Sin embargo, sería una simpleza creer que, con su paso de 15 a 25 socios, el club europeo se limita a absorber otros 10 mercados nacionales, a ganar casi 80 millones de consumidores más. No, con esta primera ampliación al otro lado de lo que fue el trazado de la iron curtain churchilliana, la UE incorpora también legados históricos, pulsiones identitarias, realidades lingüísticas y actitudes religiosas muy distintas de las que han caracterizado al hasta ahora núcleo duro de la Unión. En lo religioso, por ejemplo, Estonia y Letonia enriquecen el austero y secularizado luteranismo escandinavo con unas gotas de ortodoxia rusa, y Chipre se convierte en el segundo país miembro de confesión greco-ortodoxa. Pero, mayormente, los nuevos socios (Lituania, Polonia, Hungría, Chequia, Eslovaquia, Eslovenia y Malta) son de rotunda filiación católica y, excepto el último, no se distinguen por un catolicismo de retaguardia -como el nuestro-, sino de primera línea, en contacto y fricción directa con otros credos, endurecido bajo dominaciones extranjeras y gobiernos hostiles. De ahí los rasgos preconciliares que a menudo presenta (en Polonia, en Eslovaquia...) y el reto que ello plantea para el acervo laico e ilustrado de la "Vieja Europa".

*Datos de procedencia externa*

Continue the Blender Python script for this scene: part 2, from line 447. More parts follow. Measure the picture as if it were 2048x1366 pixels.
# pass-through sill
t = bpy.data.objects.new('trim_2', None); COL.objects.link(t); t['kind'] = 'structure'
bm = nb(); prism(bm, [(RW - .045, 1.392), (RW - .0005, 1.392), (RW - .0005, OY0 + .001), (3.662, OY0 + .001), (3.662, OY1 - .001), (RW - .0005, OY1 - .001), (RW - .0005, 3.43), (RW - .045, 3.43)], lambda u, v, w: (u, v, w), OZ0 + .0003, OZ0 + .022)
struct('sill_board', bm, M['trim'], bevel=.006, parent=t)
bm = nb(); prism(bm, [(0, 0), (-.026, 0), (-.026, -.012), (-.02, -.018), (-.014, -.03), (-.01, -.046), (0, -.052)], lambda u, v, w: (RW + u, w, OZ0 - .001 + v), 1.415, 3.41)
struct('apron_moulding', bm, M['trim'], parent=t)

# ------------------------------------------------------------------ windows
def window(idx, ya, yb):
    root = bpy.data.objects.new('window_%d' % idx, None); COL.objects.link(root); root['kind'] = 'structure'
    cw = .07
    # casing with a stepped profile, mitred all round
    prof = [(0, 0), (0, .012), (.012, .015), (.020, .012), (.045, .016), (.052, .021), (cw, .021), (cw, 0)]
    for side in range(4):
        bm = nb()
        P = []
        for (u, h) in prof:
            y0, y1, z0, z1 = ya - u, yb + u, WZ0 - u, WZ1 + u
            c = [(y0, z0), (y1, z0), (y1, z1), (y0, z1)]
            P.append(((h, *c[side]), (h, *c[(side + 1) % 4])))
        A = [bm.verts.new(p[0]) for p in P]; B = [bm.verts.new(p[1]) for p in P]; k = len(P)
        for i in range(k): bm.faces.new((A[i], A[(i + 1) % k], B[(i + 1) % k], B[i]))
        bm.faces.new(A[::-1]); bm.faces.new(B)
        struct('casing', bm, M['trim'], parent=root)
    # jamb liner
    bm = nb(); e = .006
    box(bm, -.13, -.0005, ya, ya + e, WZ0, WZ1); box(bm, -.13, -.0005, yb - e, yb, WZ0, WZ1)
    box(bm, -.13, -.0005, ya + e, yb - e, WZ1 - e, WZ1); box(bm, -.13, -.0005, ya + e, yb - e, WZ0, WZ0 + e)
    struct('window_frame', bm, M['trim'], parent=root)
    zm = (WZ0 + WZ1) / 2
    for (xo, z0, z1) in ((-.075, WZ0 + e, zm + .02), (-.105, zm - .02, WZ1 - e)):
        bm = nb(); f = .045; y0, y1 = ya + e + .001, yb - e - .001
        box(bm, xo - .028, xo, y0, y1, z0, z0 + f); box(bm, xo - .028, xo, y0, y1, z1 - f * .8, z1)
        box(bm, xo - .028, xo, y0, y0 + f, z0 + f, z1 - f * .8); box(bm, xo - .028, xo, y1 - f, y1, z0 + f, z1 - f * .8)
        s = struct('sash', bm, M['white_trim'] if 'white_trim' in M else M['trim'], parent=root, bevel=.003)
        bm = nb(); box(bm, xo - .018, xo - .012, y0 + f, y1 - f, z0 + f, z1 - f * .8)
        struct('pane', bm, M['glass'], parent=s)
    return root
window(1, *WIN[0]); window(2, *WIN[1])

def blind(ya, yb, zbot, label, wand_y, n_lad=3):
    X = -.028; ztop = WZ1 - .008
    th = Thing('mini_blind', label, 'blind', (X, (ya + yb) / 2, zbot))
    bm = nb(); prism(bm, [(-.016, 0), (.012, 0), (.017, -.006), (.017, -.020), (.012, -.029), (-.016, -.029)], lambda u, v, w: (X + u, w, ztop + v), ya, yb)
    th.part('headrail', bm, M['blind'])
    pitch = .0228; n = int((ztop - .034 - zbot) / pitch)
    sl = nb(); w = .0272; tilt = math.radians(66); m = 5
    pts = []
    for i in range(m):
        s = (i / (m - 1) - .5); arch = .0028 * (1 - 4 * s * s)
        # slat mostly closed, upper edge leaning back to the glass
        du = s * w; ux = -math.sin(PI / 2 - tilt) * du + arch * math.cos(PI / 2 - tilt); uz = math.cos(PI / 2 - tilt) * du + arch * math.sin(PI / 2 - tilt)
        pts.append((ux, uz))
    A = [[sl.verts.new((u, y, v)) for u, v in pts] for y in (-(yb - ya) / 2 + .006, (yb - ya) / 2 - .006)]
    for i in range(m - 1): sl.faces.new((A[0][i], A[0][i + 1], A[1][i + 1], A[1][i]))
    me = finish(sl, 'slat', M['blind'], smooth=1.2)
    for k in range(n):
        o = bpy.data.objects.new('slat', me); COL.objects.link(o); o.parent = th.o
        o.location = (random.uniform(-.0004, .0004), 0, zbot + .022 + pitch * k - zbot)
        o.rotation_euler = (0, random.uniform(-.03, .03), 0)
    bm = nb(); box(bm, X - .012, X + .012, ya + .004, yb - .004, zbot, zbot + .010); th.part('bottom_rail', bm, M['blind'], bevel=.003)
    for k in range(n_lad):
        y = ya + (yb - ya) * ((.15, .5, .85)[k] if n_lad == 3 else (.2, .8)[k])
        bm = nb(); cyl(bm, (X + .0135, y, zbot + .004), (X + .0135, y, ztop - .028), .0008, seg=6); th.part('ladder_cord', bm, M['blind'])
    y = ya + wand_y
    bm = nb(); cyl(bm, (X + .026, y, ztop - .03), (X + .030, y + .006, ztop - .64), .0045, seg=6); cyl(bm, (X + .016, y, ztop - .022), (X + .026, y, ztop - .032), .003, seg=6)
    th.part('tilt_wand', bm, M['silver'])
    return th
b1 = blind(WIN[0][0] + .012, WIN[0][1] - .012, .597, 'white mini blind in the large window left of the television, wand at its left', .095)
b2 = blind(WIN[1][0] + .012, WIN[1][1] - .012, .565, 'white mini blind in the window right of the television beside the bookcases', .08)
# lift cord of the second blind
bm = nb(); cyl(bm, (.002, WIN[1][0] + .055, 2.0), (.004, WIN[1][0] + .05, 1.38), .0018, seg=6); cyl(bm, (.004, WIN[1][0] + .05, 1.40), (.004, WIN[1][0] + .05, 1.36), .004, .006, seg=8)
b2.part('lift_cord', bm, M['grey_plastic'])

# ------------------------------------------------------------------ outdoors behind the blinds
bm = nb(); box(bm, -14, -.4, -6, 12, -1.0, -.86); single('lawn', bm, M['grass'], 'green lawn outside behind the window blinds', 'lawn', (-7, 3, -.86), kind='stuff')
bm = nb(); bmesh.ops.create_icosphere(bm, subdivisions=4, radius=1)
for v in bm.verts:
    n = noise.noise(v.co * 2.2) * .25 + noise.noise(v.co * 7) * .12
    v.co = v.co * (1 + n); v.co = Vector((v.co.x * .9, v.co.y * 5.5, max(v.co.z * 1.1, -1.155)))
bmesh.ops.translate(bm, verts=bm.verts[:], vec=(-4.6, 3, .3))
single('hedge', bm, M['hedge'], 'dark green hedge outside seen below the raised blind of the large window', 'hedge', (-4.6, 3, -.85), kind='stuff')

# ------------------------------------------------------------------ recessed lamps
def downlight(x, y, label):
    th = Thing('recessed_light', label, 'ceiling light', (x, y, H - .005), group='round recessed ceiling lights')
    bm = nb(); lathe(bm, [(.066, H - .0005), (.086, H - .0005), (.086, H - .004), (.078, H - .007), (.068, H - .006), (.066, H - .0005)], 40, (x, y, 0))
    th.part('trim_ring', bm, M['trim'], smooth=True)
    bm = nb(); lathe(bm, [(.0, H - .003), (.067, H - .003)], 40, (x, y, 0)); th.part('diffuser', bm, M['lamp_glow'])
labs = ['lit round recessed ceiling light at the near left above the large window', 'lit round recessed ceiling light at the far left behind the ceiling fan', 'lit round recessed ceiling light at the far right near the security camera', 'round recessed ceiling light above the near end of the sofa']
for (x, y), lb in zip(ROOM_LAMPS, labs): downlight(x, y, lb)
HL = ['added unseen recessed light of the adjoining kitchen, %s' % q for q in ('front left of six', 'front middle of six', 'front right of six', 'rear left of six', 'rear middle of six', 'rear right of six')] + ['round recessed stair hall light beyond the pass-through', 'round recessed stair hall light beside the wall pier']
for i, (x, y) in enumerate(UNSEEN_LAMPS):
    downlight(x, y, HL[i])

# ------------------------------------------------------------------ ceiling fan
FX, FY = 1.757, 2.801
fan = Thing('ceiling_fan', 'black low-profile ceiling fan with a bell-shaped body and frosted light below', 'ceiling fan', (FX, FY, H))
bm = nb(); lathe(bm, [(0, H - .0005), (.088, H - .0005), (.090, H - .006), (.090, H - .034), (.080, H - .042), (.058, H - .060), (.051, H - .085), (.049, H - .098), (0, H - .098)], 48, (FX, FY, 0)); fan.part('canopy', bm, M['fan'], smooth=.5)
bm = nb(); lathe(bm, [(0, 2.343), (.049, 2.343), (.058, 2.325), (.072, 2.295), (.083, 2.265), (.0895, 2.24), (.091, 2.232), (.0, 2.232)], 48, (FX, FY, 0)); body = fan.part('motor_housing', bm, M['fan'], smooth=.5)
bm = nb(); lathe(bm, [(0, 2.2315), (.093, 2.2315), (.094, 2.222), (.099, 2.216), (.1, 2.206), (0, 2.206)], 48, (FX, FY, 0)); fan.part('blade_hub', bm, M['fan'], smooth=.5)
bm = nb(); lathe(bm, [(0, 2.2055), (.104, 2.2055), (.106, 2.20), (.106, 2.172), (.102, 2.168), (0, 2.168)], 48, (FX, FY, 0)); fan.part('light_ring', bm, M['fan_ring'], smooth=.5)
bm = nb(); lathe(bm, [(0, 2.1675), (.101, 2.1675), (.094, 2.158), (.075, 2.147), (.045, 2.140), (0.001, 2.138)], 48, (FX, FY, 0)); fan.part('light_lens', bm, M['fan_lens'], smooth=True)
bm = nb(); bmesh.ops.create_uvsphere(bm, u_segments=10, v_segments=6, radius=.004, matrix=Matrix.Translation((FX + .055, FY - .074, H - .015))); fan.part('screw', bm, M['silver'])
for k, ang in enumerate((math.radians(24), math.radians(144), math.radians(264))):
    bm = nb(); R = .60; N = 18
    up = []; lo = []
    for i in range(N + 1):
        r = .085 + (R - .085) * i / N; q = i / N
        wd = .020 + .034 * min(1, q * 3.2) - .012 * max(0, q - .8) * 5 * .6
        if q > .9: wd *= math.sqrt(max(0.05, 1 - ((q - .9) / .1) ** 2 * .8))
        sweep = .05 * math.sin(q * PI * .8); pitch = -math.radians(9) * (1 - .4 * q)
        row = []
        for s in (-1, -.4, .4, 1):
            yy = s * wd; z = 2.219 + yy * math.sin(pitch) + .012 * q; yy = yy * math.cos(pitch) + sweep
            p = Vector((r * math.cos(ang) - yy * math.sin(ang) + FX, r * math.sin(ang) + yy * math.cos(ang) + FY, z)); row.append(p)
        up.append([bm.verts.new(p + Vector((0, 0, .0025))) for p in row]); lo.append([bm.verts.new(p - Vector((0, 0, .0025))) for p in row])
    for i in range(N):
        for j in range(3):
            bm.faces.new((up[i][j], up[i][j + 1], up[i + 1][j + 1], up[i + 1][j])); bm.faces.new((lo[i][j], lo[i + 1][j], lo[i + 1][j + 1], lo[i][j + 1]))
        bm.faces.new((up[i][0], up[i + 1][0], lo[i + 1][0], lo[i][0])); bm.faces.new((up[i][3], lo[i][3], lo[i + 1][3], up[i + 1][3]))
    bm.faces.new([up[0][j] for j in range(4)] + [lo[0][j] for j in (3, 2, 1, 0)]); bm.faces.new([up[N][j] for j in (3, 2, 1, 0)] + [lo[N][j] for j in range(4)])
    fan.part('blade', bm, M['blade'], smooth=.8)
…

Las diferencias también son agudas en materia lingüística. Ahí, la construcción europea, que se inició en un espacio de grandes lenguas estatales, a menudo transfronterizas e incluso transcontinentales (francés, alemán, italiano, neerlandés, inglés, español, portugués...) alcanza ahora unos territorios en los que reina la diversidad idiomática, trufados de minorías y donde lenguas habladas por unos cientos de miles o pocos millones de personas poseen rango estatal, son un atributo indisociable de la soberanía política. Por una parte, la oficialidad del maltés, del letón o del esloveno interpela a la Unión Europea sobre qué hacer con el catalán; por otra, gestionar con acierto la complejidad lingüística interna y externa de los 10 nuevos socios es un requisito esencial, indispensable antes de abordar la siguiente ampliación, la balcánica.

En definitiva, a partir de mañana irrumpirán con fuerza en la UE experiencias históricas, vivencias colectivas, filias y fobias del pasado que hasta hoy eran difíciles de encontrar en la Europa de los Quince. ¿Qué escritor, qué intelectual portugués, español o italiano -por ejemplo- sería capaz, como hace el Nobel húngaro Imre Kertesz, de equiparar con tan tranquila certeza fascismo y comunismo, de establecer entre ambos totalitarismos un continuum casi perfecto? Salazar, Franco, Mussolini, ¿homólogos de la Pasionaria y de Togliatti? Pero en Hungría, donde se pasó de una dictadura a la otra, la percepción es forzosamente distinta. ¿Y qué decir del recelo, de la hostilidad, del miedo que, desde Tallin a Varsovia y de Praga a Budapest, sigue imperando contra la Rusia invasora y opresora? ¿Cómo conciliar este sentimiento con la inveterada rusofilia francesa, tan manifiesta en tiempos del zar Nicolás II como en los de Putin? Conviene no olvidar, en fin, que a partir de mañana Auschwitz -en polaco, Oswiecim- ya formará parte del territorio de la Unión.

No pese, sino gracias a su heterogeneidad creciente en todos los órdenes, a sus desafíos cada vez más difíciles, la nueva UE desplegada desde Malta al Círculo Polar Ártico, desde Madeira a los Cárpatos, es lo mejor que los europeos hemos sabido hacer en dos siglos. Y visto el desolador panorama mundial de nuestros días, constituye uno de los pocos motivos de esperanza en el ámbito de las relaciones internacionales.

Joan B. Culla i Clarà es historiador.